Interesting subject, if you forget about Maya and XSI :)

Cheers,

Guillaume Laforge





On Thu, Jan 9, 2014 at 4:18 AM, Tim Leydecker <[email protected] 
<mailto:[email protected]>> wrote:

    Autodesk is doing a lot of development in the area of 3D scan data handling.

    If you look into what is going on in the area of topology data aquisition 
for
    architecture, engineering and the military, there is a shift towards 3D 
pointcloud
    data which imho is compareable to what 2D tracking as a concept brought us 
in the 90s.

    (Facial recognition and finally image based modeling and camera positional 
data)

    It is at hand that the more complex, raw 3D point cloud data will need new 
and abstracted ways
    of handling and manipulation, filtering options and adaptive control layers 
for approximated data.

    The implication such data for 3D animation brings is that the concept of 
wheighting a fixed number
    of vertices to a bone may have to be extended beyond a fixed number of 
polygons.

    Unfortunately, taking fall-off based volume wheighting as in it´s current 
level of finesse
    may give worse results than before, especially if your shape options for 
the influence volume
    are limited to capsules, boxes or spheres.

    I am a bit worried that the process of rigging&wheighting an organic 
character will become even
    more frustrating and stiff or at least will need even more steps, like 
creating an extra controlsurface
    with a fixed number of points and wrapping it around the high-density data.

    Such a wrap-deformer takes away control. It´s always the rims and little 
caveats that need extra care.

    Cheers,

    tim









    On 09.01.2014 02:13, Guillaume Laforge wrote:

        On Wed, Jan 8, 2014 at 7:55 PM, Luc-Eric Rousseau <[email protected] 
<mailto:[email protected]> <mailto:[email protected] 
<mailto:[email protected]>>> wrote:

             In the new future  ( not talking about autodesk here)  I think
             workflows will standards will be Gator-like tools to deal with topo
             changes (point clouds tools as necessary also ptex-based workflows)
             and katana-like proceduralism for render passes-like workflow.
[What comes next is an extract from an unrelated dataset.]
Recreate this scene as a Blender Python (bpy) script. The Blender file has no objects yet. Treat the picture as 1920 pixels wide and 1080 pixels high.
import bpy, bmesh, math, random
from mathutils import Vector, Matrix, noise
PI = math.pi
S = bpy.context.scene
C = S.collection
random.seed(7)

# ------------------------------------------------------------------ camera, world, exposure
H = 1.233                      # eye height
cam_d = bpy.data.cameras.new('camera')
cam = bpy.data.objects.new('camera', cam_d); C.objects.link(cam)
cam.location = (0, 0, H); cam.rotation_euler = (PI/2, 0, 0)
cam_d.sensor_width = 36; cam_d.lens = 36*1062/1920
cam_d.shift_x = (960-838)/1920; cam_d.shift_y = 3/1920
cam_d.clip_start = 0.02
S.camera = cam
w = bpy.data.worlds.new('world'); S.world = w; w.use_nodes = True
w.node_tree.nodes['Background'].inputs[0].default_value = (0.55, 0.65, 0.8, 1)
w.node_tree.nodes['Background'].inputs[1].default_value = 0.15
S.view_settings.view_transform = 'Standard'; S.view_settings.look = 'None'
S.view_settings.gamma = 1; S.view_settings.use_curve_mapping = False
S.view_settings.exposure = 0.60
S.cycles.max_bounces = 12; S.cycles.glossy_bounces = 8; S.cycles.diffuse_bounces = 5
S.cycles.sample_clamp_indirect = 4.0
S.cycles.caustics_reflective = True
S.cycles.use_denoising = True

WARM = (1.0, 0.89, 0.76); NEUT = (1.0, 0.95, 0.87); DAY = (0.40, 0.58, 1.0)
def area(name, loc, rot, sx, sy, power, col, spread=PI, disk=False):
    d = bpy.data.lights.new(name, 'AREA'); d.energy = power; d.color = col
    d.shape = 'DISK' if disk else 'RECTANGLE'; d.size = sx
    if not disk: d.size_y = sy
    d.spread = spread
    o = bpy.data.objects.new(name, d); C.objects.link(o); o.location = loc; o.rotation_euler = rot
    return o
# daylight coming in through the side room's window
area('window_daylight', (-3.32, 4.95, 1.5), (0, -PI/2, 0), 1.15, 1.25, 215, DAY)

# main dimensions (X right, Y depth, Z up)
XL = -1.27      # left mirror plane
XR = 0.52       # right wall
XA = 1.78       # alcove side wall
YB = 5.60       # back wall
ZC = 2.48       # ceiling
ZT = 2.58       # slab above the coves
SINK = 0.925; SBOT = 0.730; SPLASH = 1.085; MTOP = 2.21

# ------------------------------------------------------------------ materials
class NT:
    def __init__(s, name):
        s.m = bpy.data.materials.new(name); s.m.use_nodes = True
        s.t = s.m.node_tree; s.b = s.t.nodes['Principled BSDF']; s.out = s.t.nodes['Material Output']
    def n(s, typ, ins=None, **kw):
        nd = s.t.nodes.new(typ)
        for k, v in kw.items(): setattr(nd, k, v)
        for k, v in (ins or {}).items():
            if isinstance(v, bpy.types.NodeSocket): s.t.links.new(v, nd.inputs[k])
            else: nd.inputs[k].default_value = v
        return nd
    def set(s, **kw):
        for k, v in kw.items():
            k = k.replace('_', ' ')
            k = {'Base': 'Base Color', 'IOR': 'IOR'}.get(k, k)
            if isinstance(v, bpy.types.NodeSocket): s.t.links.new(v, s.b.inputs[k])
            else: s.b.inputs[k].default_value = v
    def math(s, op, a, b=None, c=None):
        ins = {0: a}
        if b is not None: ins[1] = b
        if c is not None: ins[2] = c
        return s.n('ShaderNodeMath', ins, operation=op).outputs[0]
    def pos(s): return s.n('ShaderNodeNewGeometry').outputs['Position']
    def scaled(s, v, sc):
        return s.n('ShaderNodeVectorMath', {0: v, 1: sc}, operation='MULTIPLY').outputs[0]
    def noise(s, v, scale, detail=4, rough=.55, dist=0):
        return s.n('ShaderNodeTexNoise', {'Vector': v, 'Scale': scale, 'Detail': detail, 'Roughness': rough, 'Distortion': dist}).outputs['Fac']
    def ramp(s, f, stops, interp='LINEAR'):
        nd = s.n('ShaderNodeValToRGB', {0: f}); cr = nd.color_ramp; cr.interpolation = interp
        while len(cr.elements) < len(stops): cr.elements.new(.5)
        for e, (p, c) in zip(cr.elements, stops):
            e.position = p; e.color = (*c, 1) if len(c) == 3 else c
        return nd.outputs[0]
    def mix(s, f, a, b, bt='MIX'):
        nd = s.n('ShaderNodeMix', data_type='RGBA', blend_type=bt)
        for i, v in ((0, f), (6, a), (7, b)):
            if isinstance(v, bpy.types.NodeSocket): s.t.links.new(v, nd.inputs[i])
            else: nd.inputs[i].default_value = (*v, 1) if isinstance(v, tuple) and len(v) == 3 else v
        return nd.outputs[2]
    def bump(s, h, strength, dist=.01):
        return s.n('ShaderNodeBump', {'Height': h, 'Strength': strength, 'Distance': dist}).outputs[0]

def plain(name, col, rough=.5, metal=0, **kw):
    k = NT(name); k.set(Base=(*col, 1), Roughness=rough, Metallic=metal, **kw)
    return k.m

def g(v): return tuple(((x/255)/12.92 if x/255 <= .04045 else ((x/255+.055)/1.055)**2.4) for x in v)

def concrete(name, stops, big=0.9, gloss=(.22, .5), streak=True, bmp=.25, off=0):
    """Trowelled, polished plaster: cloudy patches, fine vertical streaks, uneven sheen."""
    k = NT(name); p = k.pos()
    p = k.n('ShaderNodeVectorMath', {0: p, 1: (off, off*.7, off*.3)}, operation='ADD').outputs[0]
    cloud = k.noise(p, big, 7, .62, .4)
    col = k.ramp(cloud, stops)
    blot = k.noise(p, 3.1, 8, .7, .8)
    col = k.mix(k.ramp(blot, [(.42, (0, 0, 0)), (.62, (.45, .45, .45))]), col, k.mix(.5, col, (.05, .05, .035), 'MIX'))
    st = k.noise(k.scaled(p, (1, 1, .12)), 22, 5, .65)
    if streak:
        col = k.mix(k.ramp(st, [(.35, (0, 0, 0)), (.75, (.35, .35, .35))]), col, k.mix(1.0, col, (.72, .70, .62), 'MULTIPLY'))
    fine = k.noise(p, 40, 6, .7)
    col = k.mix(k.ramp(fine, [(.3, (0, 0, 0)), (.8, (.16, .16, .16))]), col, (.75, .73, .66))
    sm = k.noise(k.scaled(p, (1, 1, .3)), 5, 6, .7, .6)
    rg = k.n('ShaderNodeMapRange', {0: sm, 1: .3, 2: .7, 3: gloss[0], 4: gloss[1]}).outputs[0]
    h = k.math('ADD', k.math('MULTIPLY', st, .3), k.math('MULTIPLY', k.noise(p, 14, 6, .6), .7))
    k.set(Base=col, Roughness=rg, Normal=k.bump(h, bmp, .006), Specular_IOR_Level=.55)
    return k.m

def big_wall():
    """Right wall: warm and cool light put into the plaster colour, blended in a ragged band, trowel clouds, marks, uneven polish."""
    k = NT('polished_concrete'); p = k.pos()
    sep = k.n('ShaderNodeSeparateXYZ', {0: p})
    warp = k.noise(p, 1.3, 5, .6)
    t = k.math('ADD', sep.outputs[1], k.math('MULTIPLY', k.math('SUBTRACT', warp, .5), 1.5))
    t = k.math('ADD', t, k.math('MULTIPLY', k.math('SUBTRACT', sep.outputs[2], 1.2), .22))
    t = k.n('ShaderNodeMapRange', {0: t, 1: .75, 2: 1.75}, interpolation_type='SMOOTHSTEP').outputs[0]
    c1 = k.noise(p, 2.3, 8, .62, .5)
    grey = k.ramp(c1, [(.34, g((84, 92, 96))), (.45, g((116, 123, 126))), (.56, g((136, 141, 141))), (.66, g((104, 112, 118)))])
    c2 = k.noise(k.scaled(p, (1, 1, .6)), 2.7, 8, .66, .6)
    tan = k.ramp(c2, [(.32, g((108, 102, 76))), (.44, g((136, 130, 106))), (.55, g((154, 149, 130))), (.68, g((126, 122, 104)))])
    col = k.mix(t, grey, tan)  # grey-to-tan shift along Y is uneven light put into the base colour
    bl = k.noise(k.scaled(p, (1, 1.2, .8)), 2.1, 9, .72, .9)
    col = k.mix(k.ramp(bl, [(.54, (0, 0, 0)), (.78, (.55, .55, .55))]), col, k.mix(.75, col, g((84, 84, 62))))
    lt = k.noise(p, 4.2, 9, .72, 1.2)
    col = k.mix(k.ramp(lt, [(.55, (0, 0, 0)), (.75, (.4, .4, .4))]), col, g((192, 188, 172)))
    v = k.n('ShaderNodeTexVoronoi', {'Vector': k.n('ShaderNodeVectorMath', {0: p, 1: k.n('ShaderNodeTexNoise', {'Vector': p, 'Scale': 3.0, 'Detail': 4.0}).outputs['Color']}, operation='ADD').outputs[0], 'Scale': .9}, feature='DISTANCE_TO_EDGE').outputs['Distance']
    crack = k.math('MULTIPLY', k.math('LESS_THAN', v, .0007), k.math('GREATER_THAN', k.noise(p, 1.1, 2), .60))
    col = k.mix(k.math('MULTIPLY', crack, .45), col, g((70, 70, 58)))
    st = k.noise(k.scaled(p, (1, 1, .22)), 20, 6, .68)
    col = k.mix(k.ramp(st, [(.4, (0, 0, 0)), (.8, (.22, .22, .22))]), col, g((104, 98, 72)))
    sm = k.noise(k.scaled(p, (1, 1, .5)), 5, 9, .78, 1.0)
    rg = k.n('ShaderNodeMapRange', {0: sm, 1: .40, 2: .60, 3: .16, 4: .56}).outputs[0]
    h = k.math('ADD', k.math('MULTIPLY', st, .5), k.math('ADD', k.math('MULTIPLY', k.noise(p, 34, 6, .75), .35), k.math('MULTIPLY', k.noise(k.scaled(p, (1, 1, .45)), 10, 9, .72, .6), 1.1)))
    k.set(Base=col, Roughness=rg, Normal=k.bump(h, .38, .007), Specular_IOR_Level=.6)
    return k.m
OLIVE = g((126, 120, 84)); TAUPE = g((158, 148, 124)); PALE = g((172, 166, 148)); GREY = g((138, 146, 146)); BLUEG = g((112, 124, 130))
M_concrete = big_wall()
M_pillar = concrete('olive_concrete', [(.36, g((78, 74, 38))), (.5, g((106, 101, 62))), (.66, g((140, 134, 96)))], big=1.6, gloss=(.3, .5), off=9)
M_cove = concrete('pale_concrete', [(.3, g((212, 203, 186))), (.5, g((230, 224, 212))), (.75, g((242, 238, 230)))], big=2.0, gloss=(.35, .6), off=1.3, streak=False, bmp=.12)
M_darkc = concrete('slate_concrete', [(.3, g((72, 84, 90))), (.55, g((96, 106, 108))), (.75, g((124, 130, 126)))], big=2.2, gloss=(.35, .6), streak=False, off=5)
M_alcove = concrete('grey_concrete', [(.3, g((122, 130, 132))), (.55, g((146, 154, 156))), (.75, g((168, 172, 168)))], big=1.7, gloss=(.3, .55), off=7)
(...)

        I'm still wondering if a company ( not talking about Autodesk here ) 
will do anything new like that for our little world. Money for such large dev 
projects is just not
in the
        animation/vfx world anymore. I'm not sarcastic, just realist. So lets 
embrace old techs like Maya or XSI. They won't evolve too much but won't 
disappear before many (many)
        years.

        Btw, Katana is not the futur, it is now :).